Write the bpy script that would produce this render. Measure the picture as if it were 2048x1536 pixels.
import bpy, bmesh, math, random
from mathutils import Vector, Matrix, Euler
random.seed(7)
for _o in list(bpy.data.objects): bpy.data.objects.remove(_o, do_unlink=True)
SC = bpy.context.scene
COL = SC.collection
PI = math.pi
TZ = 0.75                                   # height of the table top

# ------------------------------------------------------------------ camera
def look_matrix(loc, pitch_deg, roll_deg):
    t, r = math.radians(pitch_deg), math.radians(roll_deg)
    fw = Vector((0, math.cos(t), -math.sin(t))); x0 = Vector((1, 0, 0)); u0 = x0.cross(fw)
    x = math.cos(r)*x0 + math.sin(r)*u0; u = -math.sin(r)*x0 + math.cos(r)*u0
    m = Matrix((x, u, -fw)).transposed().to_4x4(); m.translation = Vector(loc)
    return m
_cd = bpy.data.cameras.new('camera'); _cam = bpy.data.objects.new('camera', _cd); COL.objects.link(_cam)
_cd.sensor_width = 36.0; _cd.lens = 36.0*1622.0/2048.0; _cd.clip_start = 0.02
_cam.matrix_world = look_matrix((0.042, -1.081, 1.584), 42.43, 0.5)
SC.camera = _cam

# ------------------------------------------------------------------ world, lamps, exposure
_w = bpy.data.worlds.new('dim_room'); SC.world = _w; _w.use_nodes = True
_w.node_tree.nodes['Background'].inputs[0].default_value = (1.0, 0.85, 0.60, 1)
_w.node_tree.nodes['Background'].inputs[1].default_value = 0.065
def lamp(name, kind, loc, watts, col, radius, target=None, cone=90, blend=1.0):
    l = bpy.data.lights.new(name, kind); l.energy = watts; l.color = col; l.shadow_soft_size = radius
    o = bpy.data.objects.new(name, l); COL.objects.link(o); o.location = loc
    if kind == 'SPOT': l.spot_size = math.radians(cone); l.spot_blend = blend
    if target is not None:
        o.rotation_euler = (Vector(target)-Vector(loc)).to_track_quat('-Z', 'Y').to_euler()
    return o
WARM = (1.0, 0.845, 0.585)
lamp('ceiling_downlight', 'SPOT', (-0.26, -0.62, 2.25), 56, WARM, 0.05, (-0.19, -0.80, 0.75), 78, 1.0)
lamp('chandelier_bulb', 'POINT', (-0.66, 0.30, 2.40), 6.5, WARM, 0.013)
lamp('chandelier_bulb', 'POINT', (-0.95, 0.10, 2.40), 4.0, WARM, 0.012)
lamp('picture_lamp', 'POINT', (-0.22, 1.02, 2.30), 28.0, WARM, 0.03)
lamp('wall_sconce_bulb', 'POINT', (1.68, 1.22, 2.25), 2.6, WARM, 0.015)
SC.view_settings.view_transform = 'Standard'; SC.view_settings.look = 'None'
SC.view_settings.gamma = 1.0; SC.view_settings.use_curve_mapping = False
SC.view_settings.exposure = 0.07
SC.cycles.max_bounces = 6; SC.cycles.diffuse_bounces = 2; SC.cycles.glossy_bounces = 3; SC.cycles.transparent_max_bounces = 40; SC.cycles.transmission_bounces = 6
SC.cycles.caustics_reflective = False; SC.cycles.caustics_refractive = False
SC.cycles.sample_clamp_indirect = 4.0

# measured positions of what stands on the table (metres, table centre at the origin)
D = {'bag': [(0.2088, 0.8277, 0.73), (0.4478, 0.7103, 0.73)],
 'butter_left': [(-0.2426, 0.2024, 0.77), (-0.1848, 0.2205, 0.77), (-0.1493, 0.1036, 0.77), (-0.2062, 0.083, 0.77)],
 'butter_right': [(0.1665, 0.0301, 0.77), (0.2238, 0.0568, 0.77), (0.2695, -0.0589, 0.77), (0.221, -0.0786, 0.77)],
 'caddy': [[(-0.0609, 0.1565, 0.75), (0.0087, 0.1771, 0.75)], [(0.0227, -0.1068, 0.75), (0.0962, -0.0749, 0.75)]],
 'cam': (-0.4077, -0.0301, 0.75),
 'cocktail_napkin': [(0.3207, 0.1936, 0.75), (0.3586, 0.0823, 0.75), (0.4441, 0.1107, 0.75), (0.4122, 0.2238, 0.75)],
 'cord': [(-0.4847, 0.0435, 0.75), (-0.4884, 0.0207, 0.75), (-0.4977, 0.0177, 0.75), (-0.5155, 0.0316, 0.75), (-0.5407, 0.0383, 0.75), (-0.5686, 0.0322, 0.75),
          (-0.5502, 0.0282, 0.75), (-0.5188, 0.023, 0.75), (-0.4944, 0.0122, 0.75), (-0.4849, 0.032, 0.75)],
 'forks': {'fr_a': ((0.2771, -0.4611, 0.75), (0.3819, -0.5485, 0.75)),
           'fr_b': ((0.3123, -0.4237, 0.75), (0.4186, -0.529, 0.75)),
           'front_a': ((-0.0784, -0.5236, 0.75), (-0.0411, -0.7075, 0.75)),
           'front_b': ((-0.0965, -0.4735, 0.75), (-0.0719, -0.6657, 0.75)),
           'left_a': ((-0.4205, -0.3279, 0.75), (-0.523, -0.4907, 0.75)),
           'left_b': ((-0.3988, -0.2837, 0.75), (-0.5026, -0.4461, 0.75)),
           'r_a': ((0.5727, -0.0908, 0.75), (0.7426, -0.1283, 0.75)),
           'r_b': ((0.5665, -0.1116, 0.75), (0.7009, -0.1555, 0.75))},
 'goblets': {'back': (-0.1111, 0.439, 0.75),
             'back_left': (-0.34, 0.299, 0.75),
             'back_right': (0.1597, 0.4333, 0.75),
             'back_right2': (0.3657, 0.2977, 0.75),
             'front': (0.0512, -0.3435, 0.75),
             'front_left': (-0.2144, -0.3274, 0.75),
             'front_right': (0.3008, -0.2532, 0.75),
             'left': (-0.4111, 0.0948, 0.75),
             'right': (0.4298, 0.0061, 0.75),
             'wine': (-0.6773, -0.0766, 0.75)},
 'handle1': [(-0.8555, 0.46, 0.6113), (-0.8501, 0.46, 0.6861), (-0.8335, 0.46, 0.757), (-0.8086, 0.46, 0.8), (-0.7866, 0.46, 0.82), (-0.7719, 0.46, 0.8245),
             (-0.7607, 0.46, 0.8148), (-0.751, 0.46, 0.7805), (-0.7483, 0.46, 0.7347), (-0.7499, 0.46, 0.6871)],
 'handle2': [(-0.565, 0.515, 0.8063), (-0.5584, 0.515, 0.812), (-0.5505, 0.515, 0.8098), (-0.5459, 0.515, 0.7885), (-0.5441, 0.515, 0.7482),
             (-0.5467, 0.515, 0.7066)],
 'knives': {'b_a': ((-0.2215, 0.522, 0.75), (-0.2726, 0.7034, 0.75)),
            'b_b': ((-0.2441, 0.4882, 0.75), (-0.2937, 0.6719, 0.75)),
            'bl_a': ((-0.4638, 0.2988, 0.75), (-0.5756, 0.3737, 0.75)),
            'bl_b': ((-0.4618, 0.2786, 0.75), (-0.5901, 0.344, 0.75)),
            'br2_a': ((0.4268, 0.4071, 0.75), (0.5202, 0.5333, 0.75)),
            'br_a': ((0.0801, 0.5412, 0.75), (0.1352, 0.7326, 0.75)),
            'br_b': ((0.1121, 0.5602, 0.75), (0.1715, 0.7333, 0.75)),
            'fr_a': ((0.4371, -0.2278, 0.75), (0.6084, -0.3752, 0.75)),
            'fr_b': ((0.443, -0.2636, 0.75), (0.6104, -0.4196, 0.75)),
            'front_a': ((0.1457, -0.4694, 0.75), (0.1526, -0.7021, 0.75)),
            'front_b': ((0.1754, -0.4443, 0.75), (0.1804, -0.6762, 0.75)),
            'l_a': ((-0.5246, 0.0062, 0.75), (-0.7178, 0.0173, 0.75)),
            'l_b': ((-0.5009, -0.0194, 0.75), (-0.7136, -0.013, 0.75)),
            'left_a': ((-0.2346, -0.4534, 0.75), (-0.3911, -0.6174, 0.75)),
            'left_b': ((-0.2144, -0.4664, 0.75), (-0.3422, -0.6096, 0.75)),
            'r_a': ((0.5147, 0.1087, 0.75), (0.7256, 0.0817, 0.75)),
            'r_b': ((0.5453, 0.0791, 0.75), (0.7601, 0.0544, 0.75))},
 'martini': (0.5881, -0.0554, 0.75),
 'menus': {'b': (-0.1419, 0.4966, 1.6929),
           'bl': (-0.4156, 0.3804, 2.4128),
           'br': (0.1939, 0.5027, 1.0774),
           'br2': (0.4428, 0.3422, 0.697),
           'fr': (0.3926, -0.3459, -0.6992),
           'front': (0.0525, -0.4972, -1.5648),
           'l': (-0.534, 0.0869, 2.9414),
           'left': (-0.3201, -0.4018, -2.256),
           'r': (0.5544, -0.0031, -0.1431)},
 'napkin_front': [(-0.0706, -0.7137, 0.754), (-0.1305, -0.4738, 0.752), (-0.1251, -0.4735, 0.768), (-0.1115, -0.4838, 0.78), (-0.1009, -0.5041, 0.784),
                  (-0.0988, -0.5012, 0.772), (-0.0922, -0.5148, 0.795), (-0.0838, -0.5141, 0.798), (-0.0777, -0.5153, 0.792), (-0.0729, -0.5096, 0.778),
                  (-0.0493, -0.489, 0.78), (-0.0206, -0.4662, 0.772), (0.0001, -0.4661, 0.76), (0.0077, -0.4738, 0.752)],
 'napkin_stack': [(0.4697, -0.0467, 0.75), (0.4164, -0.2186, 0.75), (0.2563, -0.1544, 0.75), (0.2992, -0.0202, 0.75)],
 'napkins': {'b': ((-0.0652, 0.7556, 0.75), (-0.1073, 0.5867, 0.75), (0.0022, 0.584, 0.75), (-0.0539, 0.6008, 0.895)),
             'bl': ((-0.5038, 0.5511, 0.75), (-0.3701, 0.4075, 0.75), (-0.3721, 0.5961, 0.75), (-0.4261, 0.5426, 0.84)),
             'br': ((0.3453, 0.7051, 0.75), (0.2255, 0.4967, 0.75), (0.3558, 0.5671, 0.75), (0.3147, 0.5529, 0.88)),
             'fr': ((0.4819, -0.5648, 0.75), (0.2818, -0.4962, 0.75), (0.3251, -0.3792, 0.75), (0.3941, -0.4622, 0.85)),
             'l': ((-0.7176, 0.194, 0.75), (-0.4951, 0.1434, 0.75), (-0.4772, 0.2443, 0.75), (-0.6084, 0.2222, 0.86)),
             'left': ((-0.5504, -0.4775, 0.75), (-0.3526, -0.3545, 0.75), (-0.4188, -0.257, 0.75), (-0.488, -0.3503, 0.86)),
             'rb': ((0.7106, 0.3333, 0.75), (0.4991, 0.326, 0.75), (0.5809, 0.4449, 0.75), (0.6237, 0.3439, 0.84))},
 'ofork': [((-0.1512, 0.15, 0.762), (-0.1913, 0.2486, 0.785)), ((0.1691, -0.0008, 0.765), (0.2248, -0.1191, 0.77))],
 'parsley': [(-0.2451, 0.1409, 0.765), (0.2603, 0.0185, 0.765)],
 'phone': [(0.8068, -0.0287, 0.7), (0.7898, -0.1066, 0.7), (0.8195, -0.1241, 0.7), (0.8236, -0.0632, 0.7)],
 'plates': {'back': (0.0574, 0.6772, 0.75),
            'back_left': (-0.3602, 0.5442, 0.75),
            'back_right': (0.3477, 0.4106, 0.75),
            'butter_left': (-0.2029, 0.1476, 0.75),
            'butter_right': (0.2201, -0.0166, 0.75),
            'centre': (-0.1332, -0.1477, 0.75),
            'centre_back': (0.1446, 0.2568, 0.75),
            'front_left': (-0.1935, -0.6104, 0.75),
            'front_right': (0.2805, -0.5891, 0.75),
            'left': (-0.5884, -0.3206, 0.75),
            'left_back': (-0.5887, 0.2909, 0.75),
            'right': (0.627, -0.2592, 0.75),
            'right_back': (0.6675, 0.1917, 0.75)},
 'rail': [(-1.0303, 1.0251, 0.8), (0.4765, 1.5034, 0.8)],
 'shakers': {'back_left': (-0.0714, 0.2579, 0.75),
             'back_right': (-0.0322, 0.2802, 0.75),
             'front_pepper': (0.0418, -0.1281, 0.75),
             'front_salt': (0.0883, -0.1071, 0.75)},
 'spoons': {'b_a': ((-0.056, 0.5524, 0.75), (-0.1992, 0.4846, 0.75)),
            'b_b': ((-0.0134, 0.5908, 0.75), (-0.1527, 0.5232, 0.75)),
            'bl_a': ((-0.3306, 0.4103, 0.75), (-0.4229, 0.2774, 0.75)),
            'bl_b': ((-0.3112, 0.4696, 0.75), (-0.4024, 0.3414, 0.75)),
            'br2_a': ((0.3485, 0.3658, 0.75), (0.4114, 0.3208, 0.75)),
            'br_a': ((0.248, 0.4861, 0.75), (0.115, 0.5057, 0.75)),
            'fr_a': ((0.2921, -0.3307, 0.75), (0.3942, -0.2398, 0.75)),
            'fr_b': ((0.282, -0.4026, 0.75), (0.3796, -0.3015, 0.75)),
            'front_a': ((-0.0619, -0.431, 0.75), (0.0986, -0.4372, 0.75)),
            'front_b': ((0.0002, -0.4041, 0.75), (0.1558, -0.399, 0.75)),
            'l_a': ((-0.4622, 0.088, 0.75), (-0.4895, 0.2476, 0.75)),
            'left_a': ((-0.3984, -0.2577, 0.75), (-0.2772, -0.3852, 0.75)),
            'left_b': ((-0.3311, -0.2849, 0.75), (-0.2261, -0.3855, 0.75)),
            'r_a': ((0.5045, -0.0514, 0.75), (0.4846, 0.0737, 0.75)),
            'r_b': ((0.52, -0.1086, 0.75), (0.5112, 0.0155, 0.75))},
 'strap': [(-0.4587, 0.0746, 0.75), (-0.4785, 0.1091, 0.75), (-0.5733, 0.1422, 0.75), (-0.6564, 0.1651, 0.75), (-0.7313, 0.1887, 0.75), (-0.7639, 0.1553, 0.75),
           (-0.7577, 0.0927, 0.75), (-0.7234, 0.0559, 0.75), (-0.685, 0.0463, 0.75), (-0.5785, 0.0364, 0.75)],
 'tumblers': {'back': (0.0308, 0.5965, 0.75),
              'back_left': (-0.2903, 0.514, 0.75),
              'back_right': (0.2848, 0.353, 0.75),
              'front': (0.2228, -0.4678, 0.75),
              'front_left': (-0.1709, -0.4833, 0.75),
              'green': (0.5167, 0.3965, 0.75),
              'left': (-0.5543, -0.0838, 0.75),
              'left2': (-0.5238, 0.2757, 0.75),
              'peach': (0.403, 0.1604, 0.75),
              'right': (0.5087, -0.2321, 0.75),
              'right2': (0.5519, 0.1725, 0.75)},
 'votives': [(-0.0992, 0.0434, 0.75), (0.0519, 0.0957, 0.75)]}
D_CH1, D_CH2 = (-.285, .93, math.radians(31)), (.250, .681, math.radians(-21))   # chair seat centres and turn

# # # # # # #

■ Work instructions ■
Exactly as they appear, please write out the lines from the opening of the listing above down to the line containing "the table top", with both end lines included.

■ Output for this exercise ■
Write the bpy script that would produce this render. Measure the picture as if it were 2048x1536 pixels.
import bpy, bmesh, math, random
from mathutils import Vector, Matrix, Euler
random.seed(7)
for _o in list(bpy.data.objects): bpy.data.objects.remove(_o, do_unlink=True)
SC = bpy.context.scene
COL = SC.collection
PI = math.pi
TZ = 0.75                                   # height of the table top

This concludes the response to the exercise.